John begins this section by a broad statement: “We love him, because he first loved us.” But lest a person apply this to a love for God exclusive of a love for human beings, John immediately goes on to show that anyone who is attempting to separate the two is a liar; for love cannot be so differentiated. John’s reasoning at this point is quite interesting. He argues that it is easier to love men than God; therefore, if there is no love for men, love for God is absent also, regardless of what the person professing to love God may say verbally.

How many Christians really believe that it is easier to love men than God? Possibly it is a very small number, for our natural inclination is to think that it is difficult to love men because they are not lovable or lovely. Yet this passage says exactly the opposite, implying no doubt that unless we are really loving our Christian brothers and sisters on the horizontal level we are deluding ourselves in regard to what we consider to be our love for God on the vertical. Unless we can love men and women we cannot love God. Unless we actually do love them, we do not love the One who created them and in whose image they were and are created. 

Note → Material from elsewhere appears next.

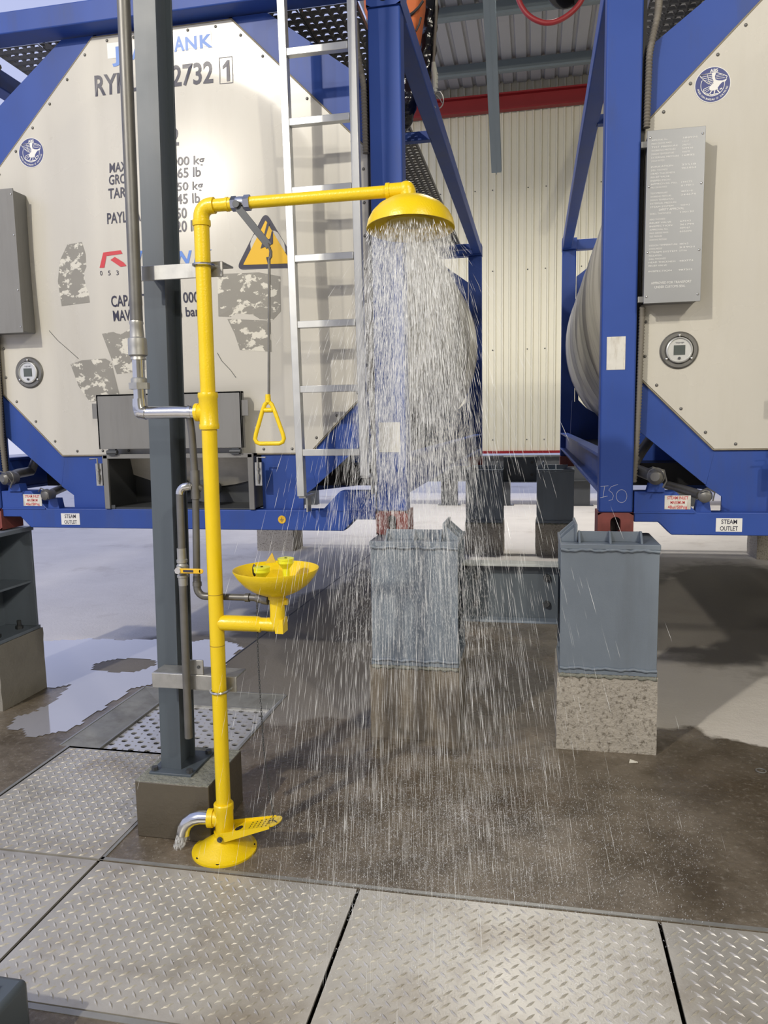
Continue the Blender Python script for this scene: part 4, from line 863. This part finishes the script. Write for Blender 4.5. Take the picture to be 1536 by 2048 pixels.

We can put this in other terms. Earlier in our studies of this book we considered the difference between philia-love and agape-love. Philia-love is strong brotherly affection. It might be described as the highest love of which man in himself is capable. Agape-love is divine love. It might be described as the love of which God and those who are indwelt by God are capable. These verses are the equivalent of saying that a person cannot practice agape-love unless he can first practice philia-love. Without love for men the love of God is impossible. 

It is possible, moreover, that another conclusion is justified because of this text. It is the conclusion that it is in learning to love men that we learn to love God. On the one hand, there are undoubtedly those who loudly profess to love God but who do not love their Christian brothers and sisters. John rightly calls such liars. But on the other hand, it is also possible that there are many who recognize that they do not really love God (at least not as much as they would like to) and who wonder how they might learn to love Him better. “I cannot see Him,” they might argue. “At times He seems so far away and so unreal. How can I learn to love Him? How can I make progress in this that I know to be my privilege and Christian duty?” On the basis of these verses we are justified in arguing that John might well reply that a Christian learns to love God by loving those he can actually see. This does not replace the revelation of God’s love at the cross of Jesus Christ, of course. It is there that we learn what love is. Nevertheless, it does supplement it practically. For it is by practicing a very real and self-sacrificing love for one another that we learn to love the One who sacrificed Himself for us.